Taís Ferreira (*) | 06/09/2022 08:21

Instigada pelo artigo “Parentalidade e carreira científica: o impacto não é o mesmo para todos”, recém-lançado pelas colegas do movimento Parent in Science, que vêm fazendo um trabalho de grande relevância no levantamento de dados relativos à maternidade e à vida acadêmica de estudantes, professoras e pesquisadoras brasileiras, decido parar por algumas horas a “roda viva” de atividades laborais na Universidade e funções maternas para dar voz a um lugar de extrema invisibilização no meio acadêmico: a maternidade solo.

É necessário conceituar, ainda que brevemente, o que se convencionou chamar por “maternidade solo”, termo que substitui aquele carregado de sexismo e que vinculava a maternidade ao estado civil das mães: “mãe solteira”. Uma mãe solo é aquela que é responsável, se não de forma absoluta, quase em sua totalidade, pelos cuidados diários, pela criação psicofísica e pelo provimento (afetivo e financeiro) de seus filhos.

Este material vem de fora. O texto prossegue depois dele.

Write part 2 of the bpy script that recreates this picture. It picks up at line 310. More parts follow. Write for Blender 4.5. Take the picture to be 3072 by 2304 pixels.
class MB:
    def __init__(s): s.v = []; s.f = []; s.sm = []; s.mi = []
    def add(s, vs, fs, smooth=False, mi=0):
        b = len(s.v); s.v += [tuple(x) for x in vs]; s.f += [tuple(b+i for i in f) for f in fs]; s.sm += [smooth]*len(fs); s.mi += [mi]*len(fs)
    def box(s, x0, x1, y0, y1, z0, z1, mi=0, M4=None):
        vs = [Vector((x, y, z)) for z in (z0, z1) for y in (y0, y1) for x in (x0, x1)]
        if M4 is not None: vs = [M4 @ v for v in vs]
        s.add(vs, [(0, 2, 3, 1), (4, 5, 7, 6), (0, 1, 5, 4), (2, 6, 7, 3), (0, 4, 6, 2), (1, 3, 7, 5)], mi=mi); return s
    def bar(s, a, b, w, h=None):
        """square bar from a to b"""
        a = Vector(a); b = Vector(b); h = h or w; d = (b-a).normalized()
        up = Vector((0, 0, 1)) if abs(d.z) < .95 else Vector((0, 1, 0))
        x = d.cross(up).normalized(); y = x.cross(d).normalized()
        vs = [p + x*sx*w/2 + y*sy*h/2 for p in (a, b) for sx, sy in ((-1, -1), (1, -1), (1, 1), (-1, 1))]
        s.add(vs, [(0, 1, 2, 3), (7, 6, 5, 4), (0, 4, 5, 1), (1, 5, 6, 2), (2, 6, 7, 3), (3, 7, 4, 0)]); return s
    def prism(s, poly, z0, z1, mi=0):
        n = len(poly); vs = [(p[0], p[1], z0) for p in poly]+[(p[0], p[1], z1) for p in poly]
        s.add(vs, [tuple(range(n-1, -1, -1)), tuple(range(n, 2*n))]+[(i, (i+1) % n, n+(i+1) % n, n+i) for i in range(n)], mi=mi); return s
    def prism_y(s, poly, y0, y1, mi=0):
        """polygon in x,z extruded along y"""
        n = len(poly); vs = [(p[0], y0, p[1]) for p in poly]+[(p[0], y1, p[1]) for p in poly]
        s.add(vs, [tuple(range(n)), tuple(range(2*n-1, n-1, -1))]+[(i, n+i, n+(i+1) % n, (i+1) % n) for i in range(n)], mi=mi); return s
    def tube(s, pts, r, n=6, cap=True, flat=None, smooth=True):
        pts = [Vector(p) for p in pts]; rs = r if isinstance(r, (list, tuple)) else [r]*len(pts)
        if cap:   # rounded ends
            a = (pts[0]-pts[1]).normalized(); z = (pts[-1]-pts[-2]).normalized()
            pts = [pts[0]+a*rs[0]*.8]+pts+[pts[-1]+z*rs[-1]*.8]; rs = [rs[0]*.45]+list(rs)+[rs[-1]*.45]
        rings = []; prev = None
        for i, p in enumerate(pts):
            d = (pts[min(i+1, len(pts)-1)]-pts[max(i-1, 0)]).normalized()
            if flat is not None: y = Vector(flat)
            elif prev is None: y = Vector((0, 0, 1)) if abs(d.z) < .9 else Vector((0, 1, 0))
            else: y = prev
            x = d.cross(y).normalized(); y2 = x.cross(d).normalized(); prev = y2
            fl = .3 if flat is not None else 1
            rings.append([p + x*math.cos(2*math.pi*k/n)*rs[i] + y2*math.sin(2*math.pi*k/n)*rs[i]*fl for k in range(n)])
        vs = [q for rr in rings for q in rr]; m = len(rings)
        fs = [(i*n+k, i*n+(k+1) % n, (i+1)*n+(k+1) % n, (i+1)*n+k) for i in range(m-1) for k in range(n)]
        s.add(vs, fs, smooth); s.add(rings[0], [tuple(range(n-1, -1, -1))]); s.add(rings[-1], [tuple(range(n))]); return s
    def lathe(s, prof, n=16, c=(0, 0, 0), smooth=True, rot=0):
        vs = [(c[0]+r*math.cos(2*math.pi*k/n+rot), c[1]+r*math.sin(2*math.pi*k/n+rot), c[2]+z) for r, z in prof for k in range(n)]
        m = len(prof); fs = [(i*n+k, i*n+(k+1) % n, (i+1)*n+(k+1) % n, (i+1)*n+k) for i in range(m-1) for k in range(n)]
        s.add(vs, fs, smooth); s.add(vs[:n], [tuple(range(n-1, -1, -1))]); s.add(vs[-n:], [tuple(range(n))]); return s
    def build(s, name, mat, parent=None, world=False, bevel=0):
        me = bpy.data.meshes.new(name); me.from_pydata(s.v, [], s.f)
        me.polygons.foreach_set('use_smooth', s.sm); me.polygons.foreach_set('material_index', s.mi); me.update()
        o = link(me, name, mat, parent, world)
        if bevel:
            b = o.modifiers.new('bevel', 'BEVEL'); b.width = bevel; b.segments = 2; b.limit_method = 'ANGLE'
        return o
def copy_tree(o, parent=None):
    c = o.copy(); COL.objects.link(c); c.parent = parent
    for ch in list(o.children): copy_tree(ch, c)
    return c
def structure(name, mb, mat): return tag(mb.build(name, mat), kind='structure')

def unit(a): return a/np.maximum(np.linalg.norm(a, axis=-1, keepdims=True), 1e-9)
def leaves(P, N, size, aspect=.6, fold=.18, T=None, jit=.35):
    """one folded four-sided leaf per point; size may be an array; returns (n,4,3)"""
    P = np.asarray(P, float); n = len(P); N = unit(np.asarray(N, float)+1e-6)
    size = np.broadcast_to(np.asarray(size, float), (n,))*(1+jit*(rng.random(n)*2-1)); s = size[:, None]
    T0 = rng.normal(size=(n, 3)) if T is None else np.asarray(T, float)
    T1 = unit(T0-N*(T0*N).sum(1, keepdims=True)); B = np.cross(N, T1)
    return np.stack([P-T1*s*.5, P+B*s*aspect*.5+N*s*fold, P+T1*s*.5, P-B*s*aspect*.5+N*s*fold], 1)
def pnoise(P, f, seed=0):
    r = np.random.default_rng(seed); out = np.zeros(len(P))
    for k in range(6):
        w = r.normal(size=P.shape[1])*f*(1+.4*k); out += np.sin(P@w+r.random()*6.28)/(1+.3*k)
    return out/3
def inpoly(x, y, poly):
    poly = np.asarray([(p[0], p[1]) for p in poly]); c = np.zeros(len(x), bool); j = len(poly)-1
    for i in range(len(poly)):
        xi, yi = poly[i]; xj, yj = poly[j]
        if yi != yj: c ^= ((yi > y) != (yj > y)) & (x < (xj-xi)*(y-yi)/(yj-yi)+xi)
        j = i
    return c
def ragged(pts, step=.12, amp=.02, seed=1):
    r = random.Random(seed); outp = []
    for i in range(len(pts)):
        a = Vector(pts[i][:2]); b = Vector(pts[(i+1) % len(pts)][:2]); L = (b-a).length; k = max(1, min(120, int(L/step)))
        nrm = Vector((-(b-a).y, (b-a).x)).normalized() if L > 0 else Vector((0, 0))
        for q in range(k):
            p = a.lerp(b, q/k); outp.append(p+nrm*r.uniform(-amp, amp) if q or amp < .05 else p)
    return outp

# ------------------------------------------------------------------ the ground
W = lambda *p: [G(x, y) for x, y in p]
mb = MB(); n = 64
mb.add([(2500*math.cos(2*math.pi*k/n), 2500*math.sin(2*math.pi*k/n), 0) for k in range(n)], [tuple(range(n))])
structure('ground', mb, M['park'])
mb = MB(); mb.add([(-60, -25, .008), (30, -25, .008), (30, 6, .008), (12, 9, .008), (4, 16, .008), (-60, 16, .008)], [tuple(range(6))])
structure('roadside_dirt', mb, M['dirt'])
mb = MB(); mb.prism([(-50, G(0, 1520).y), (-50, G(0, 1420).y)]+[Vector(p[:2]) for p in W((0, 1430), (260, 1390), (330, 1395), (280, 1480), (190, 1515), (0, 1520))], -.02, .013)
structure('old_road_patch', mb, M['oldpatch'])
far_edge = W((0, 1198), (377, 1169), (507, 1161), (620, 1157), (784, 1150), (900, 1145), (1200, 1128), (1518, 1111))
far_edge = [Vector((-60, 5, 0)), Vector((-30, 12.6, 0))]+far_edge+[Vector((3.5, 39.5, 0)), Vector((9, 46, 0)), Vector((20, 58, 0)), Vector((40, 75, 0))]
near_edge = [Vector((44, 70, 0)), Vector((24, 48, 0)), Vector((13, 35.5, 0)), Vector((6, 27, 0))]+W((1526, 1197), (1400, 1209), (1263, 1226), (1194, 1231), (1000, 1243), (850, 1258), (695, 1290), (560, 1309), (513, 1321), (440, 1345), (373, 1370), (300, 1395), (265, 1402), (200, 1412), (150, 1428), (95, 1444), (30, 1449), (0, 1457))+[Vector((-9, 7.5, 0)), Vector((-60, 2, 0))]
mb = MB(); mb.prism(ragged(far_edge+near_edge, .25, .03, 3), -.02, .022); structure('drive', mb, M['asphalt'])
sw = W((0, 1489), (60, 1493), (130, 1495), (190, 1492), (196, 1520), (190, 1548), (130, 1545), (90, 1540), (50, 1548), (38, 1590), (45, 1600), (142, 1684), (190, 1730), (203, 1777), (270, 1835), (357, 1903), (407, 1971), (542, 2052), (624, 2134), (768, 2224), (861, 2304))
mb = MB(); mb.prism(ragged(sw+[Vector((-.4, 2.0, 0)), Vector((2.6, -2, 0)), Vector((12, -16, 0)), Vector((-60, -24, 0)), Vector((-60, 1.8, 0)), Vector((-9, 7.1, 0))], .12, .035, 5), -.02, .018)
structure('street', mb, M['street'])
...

Segundo dados (já defasados) do IBGE, estima-se que, no Brasil, haja mais de 11 milhões de mães solo, de lares chefiados e conduzidos por mulheres inteiramente responsáveis, em sua maioria negras. Outro dado que não pode ser jamais esquecido é o de que mais de 5 milhões de crianças sequer têm o nome de seus genitores no registro de nascimento, cabendo às mães, inclusive legalmente, a totalidade de responsabilidades para com as crianças.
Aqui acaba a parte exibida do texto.